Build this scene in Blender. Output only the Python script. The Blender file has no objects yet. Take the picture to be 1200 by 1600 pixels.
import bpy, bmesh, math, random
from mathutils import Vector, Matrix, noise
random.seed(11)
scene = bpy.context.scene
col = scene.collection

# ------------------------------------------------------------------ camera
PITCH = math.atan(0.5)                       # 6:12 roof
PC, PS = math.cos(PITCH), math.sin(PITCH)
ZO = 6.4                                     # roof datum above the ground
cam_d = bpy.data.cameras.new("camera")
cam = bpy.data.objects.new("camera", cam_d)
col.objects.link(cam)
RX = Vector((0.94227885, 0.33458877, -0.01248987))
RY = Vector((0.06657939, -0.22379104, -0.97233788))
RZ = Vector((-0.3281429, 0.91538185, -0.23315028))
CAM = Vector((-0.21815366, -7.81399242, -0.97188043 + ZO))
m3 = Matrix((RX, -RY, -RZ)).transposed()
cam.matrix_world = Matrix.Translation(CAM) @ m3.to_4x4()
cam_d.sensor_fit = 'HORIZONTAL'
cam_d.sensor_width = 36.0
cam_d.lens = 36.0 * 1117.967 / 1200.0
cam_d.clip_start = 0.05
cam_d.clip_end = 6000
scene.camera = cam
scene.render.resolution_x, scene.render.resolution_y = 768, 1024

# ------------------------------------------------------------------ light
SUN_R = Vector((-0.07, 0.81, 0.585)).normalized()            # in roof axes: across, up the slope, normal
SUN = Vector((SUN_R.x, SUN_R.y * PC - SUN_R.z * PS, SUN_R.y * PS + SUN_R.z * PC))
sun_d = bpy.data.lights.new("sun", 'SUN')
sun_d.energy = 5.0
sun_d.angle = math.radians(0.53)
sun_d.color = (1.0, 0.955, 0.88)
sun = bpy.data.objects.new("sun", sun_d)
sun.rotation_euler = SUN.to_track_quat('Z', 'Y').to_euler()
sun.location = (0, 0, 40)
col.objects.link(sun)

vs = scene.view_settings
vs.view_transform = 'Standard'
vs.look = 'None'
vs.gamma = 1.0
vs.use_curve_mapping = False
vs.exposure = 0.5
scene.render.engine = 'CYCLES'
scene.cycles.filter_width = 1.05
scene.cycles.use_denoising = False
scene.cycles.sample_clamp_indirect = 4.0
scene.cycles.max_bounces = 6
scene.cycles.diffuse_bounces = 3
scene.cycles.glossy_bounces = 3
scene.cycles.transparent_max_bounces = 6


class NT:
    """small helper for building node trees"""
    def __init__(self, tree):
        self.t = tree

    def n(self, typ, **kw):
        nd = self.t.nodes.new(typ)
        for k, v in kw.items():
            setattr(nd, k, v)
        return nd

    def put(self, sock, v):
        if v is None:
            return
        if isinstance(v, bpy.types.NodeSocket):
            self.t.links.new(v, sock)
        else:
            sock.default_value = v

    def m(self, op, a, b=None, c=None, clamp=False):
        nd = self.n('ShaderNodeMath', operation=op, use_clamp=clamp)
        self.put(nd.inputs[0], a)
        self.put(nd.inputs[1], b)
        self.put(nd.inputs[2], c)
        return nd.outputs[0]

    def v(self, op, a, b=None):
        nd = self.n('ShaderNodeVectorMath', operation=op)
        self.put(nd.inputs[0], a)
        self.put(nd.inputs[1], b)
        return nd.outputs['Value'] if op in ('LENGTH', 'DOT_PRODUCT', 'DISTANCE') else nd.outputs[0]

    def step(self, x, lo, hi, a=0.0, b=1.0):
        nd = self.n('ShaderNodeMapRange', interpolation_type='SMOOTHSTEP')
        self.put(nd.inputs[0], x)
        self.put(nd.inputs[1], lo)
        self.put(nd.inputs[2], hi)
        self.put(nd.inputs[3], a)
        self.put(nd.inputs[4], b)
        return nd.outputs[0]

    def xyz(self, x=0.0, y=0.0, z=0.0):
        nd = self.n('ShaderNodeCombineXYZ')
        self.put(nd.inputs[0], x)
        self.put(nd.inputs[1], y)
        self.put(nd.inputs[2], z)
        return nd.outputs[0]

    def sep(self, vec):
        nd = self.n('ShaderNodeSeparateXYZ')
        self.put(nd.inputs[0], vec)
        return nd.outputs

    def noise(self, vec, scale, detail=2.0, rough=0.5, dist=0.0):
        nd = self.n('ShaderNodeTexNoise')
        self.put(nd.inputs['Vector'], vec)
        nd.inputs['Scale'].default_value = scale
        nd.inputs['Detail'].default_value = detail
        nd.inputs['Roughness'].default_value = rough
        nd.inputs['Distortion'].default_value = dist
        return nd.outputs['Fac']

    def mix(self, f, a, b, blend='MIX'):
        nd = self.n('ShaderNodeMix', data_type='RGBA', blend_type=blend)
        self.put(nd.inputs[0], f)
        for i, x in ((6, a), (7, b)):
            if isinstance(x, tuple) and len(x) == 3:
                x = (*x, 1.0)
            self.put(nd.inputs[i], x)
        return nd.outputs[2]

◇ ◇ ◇

SET PROBLEM.
Extract each line of the material exactly as it stands.

REPLY TO THE TASK.
Build this scene in Blender. Output only the Python script. The Blender file has no objects yet. Take the picture to be 1200 by 1600 pixels.
import bpy, bmesh, math, random
from mathutils import Vector, Matrix, noise
random.seed(11)
scene = bpy.context.scene
col = scene.collection

# ------------------------------------------------------------------ camera
PITCH = math.atan(0.5)                       # 6:12 roof
PC, PS = math.cos(PITCH), math.sin(PITCH)
ZO = 6.4                                     # roof datum above the ground
cam_d = bpy.data.cameras.new("camera")
cam = bpy.data.objects.new("camera", cam_d)
col.objects.link(cam)
RX = Vector((0.94227885, 0.33458877, -0.01248987))
RY = Vector((0.06657939, -0.22379104, -0.97233788))
RZ = Vector((-0.3281429, 0.91538185, -0.23315028))
CAM = Vector((-0.21815366, -7.81399242, -0.97188043 + ZO))
m3 = Matrix((RX, -RY, -RZ)).transposed()
cam.matrix_world = Matrix.Translation(CAM) @ m3.to_4x4()
cam_d.sensor_fit = 'HORIZONTAL'
cam_d.sensor_width = 36.0
cam_d.lens = 36.0 * 1117.967 / 1200.0
cam_d.clip_start = 0.05
cam_d.clip_end = 6000
scene.camera = cam
scene.render.resolution_x, scene.render.resolution_y = 768, 1024

# ------------------------------------------------------------------ light
SUN_R = Vector((-0.07, 0.81, 0.585)).normalized()            # in roof axes: across, up the slope, normal
SUN = Vector((SUN_R.x, SUN_R.y * PC - SUN_R.z * PS, SUN_R.y * PS + SUN_R.z * PC))
sun_d = bpy.data.lights.new("sun", 'SUN')
sun_d.energy = 5.0
sun_d.angle = math.radians(0.53)
sun_d.color = (1.0, 0.955, 0.88)
sun = bpy.data.objects.new("sun", sun_d)
sun.rotation_euler = SUN.to_track_quat('Z', 'Y').to_euler()
sun.location = (0, 0, 40)
col.objects.link(sun)

vs = scene.view_settings
vs.view_transform = 'Standard'
vs.look = 'None'
vs.gamma = 1.0
vs.use_curve_mapping = False
vs.exposure = 0.5
scene.render.engine = 'CYCLES'
scene.cycles.filter_width = 1.05
scene.cycles.use_denoising = False
scene.cycles.sample_clamp_indirect = 4.0
scene.cycles.max_bounces = 6
scene.cycles.diffuse_bounces = 3
scene.cycles.glossy_bounces = 3
scene.cycles.transparent_max_bounces = 6


class NT:
    """small helper for building node trees"""
    def __init__(self, tree):
        self.t = tree

    def n(self, typ, **kw):
        nd = self.t.nodes.new(typ)
        for k, v in kw.items():
            setattr(nd, k, v)
        return nd

    def put(self, sock, v):
        if v is None:
            return
        if isinstance(v, bpy.types.NodeSocket):
            self.t.links.new(v, sock)
        else:
            sock.default_value = v

    def m(self, op, a, b=None, c=None, clamp=False):
        nd = self.n('ShaderNodeMath', operation=op, use_clamp=clamp)
        self.put(nd.inputs[0], a)
        self.put(nd.inputs[1], b)
        self.put(nd.inputs[2], c)
        return nd.outputs[0]

    def v(self, op, a, b=None):
        nd = self.n('ShaderNodeVectorMath', operation=op)
        self.put(nd.inputs[0], a)
        self.put(nd.inputs[1], b)
        return nd.outputs['Value'] if op in ('LENGTH', 'DOT_PRODUCT', 'DISTANCE') else nd.outputs[0]

    def step(self, x, lo, hi, a=0.0, b=1.0):
        nd = self.n('ShaderNodeMapRange', interpolation_type='SMOOTHSTEP')
        self.put(nd.inputs[0], x)
        self.put(nd.inputs[1], lo)
        self.put(nd.inputs[2], hi)
        self.put(nd.inputs[3], a)
        self.put(nd.inputs[4], b)
        return nd.outputs[0]

    def xyz(self, x=0.0, y=0.0, z=0.0):
        nd = self.n('ShaderNodeCombineXYZ')
        self.put(nd.inputs[0], x)
        self.put(nd.inputs[1], y)
        self.put(nd.inputs[2], z)
        return nd.outputs[0]

    def sep(self, vec):
        nd = self.n('ShaderNodeSeparateXYZ')
        self.put(nd.inputs[0], vec)
        return nd.outputs

    def noise(self, vec, scale, detail=2.0, rough=0.5, dist=0.0):
        nd = self.n('ShaderNodeTexNoise')
        self.put(nd.inputs['Vector'], vec)
        nd.inputs['Scale'].default_value = scale
        nd.inputs['Detail'].default_value = detail
        nd.inputs['Roughness'].default_value = rough
        nd.inputs['Distortion'].default_value = dist
        return nd.outputs['Fac']

    def mix(self, f, a, b, blend='MIX'):
        nd = self.n('ShaderNodeMix', data_type='RGBA', blend_type=blend)
        self.put(nd.inputs[0], f)
        for i, x in ((6, a), (7, b)):
            if isinstance(x, tuple) and len(x) == 3:
                x = (*x, 1.0)
            self.put(nd.inputs[i], x)
        return nd.outputs[2]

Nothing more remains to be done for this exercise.